Question

The temperature at which the speed of sound in air becomes double of its value at ${0^ \circ }C$ is
a) $273K$
b) $546K$
c) $1092K$
d) $0K$

Answer 1

Hint:The speed of sound in a solid depends on the Young’s modulus of the medium and also speed of sound is inversely proportional to the root of molecular mass. Speed of sound depends on the density of the material, and the density depends on the temperature.

Complete step by step answer:
In an ideal gas, the equation speed of the sound in air is given by

$v = \sqrt {\dfrac{{\gamma RT}}{M}} $ ……………...( 1)

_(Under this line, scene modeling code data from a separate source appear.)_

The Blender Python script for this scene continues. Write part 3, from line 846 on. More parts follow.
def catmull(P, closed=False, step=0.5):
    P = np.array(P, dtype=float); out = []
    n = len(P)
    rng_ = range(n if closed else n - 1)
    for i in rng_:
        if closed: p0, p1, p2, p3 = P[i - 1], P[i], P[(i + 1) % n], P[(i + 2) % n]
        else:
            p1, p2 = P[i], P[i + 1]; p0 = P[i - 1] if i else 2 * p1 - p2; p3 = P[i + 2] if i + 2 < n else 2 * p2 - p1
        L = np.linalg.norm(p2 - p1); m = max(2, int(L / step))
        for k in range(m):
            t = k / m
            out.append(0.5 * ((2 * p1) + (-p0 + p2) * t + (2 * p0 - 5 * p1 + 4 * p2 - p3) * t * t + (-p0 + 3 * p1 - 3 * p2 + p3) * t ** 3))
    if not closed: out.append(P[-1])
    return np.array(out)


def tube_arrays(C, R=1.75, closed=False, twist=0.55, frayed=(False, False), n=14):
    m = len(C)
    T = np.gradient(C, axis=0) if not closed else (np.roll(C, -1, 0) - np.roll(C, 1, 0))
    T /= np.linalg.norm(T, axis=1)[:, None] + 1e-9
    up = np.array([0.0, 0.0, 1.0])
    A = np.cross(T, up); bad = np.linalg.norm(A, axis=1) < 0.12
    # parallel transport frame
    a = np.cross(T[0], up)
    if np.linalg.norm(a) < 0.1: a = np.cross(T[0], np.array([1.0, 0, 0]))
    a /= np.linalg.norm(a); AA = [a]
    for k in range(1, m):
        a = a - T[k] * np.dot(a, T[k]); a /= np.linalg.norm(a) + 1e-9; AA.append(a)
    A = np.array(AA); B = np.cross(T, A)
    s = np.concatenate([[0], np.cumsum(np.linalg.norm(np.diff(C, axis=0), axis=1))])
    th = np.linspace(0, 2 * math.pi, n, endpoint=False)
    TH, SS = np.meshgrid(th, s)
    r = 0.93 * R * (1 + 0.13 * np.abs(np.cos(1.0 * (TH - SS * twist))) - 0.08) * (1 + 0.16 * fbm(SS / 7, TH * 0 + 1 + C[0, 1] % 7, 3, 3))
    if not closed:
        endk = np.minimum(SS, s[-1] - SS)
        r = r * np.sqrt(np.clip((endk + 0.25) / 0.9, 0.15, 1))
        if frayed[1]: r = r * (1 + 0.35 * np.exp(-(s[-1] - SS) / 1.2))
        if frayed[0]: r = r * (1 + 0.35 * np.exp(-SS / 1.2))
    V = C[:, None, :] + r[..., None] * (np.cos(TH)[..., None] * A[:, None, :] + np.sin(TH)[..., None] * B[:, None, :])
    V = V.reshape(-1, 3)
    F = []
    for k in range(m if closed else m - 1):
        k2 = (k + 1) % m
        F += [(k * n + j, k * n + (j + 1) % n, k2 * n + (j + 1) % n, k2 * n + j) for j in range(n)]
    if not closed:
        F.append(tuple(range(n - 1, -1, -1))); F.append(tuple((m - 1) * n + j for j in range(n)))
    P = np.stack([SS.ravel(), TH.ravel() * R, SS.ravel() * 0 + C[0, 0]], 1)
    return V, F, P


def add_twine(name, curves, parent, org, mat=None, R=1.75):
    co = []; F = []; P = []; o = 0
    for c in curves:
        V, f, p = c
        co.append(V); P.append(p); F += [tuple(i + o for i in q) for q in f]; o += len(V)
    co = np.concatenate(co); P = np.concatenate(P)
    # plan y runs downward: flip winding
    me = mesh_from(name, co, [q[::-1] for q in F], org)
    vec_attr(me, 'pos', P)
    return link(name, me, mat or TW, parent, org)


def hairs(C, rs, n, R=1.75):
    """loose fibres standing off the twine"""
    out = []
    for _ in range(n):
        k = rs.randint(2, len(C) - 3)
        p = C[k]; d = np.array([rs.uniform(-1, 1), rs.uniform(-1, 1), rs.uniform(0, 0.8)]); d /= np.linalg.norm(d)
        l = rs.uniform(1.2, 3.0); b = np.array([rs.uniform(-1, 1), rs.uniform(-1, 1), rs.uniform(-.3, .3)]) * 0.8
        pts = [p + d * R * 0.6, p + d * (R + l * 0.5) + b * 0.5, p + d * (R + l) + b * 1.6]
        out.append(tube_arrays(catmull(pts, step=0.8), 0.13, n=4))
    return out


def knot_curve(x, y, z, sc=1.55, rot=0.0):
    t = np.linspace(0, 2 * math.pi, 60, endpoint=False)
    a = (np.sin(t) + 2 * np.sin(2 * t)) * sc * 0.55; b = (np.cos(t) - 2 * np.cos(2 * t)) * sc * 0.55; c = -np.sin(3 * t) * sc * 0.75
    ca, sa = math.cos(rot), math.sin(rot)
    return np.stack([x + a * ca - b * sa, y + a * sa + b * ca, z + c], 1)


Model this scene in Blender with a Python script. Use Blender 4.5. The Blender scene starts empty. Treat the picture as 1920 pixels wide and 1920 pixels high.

In this formula, $\gamma $ is the adiabatic index at room temperature (value depends on material to material) which is constant for air, \[R{\text{ }} = {\text{ }}8.31{\text{ }}J/mol{\text{ }} \cdot K\] is the gas constant, $T$ is the absolute temperature in kelvins, and $M$ is the molecular mass.
Velocity of sound is given by

$v \propto \sqrt T $.........................(2)

$\gamma ,R$, and $M$ are constant,

According to given statement,
Speed of sound in air become double,

say ${v_1}$ =$2 \times {v_s}$ at ${0^ \circ }C$
$\dfrac{{{v_1}}}{{{v_2}}} = \sqrt {\dfrac{{{T_1}}}{{{T_2}}}} $ ……………...(3)

Now, $\dfrac{{{v_1}}}{{{v_{{0^ \circ }c}}}} = 2$ (Speed of sound become double)
Temperature conversion, ${0^ \circ }C$ to Kelvin $({0^ \circ }C + 273.15) = 273.15K$

$2 = \sqrt {\dfrac{{{T_1}}}{{{0^ \circ } + 273.15}}} $ ………………...(4)
${(2)^2} = \dfrac{{{T_1}}}{{273.15}}$
$4 = \dfrac{{{T_1}}}{{273.15}}$

Now Solving above equation we get,

$\dfrac{4}{1} = \dfrac{{{T_1}}}{{273.15K}}$................( 5)

Cross multiply equation (5)
$\begin{gathered}
  4 \times 273.15 = {T_1} \\
  {T_1} = 1092.6K \\
\end{gathered} $

 Hence, The speed of sound will double at temperature of $1092.6K$

So, The correct option is C

Note: The speed of sound is variable and depends on the properties of the substance through which the wave is travelling. In solids, the speed of transverse waves depends on the shear deformation under shear stress, and the density of the medium. For air at sea level, the speed of sound is$331m/s$.